Again, seems pretty obvious. Dallas is skyline-deep in gentrification at the moment, with cranes swooping in to pluck away the last carrion vestiges of its past, and leaving only hollow glass monoliths in their wake. In its former life, the eleven-story “leaning tower,” erected in 1972, was once home to the Southland Corporation, which evolved from a humble ice house storefront in Dallas into the international conglomerate that is 7-Eleven. In the nineties, the building was taken over by Affiliated Computer Services, which handled 7-Eleven’s data processing—and Affiliated itself soon grew into one of the world’s largest information technology services. The leaning tower was a reminder of the city’s proud industrious history that’s being slowly chipped away by its relentless quest for new condos and mixed-use developments. 

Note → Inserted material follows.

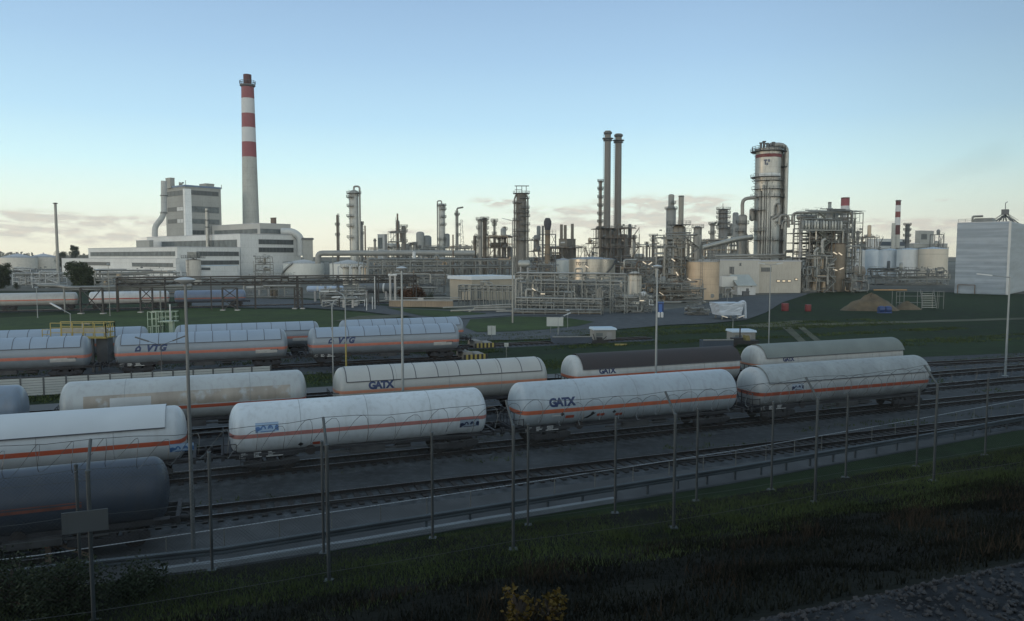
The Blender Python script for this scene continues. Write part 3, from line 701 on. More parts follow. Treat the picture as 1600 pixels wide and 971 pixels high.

Old-fashioned craftsmanship

The tower’s stubborn refusal to fall became a source of pride for the people who actually built it back in the seventies—a holdover from an age when things were still made to last. The tower’s principal designer, Thomas Taylor, explained to WFAA that they gave it a “slip-form concrete core” he compared to the trunk of a tree, joking, “Nobody ever told me to make it easy to demolish.” That core was partially designed by the late architect Pat Spillman, whose family told The Dallas Morning News how much their father would have enjoyed seeing that his building “refuse[d] to go down without a fight.” The tower could be a metaphor for an entire generation of workers—perhaps even for the value of hard work itself—which, as we’ve increasingly discovered, is not so easily replaced.

Millennials

Meanwhile, you have this new generation of phone-addicted chuckleheads who spend a perfectly good workday watching a livestream of a building being torn down, sniping at each other in a chat window. Then they snare up traffic so they can take goofy pictures of themselves pretending to hold the tower up so they can post them on Instagram. Taylor’s generation built an indestructible edifice with their bare hands, using concrete and brawn. We then turned it into Miley Cyrus memes and a lawn party with food trucks and DJs. So perhaps the leaning tower was a postmodern symbol of our complete detachment from the world, an inability to engage with anything real except from behind a screen and at a suitably ironic distance. It lived. It died. We laughed and felt nothing.

Man’s hubris

But then again, what folly to assume that anything we build will last! What narcissism to believe that mankind’s achievements matter at all, our piddling ink spots scattered haphazardly across the universe’s limitless black canvas? Humanity’s existence is only a brief aberration, a blink in the cosmic lifespan, and these things we create are just crumbling sandcastles on the shoreline to be swept away in the tide. 

Religion

The professor in the one art history class I took told us that all art is religious, since it inherently desires to be an expression of the sublime. God is felt in art even in his absence, she argued, because art grapples, at its center, with the ecstatic truth of our being. So maybe the Leaning Tower of Dallas was about God somehow? Perhaps it represented our crumbling faith in organized religion as an institution? Or perhaps it’s about our attempt to rid ourselves of God, and its refusal to fall represented his unconditional love … or it’s like a Tower of Babel situation? I’ll have to get back to you on this one. I got a B in that class.

The Industrial Revolution

As anyone who’s ever taken a standardized test can tell you, you’ve got a pretty good shot of snowing your way through the essay portion if you argue that something is a metaphor for the Industrial Revolution. You don’t even have to justify it, really! Most people will just nod and say, Hmm, yes and move on. So yeah, the tower represented the Industrial Revolution. Let’s go with that. 

You

You’ve been through a lot, haven’t you? All those things you’ve had to deal with at work and from your family and friends…nobody really appreciates how hard it is for you, or acknowledges how much you put up with. But you know what? You’re fine! You’re like that tower! Life just keeps trying to tear you down, but you’re still standing, a little worse for wear, but wearing it well! Or, I mean, you were. They finally finished the job, and now you’re basically just dust. On second thought, forget it. It was just some old building.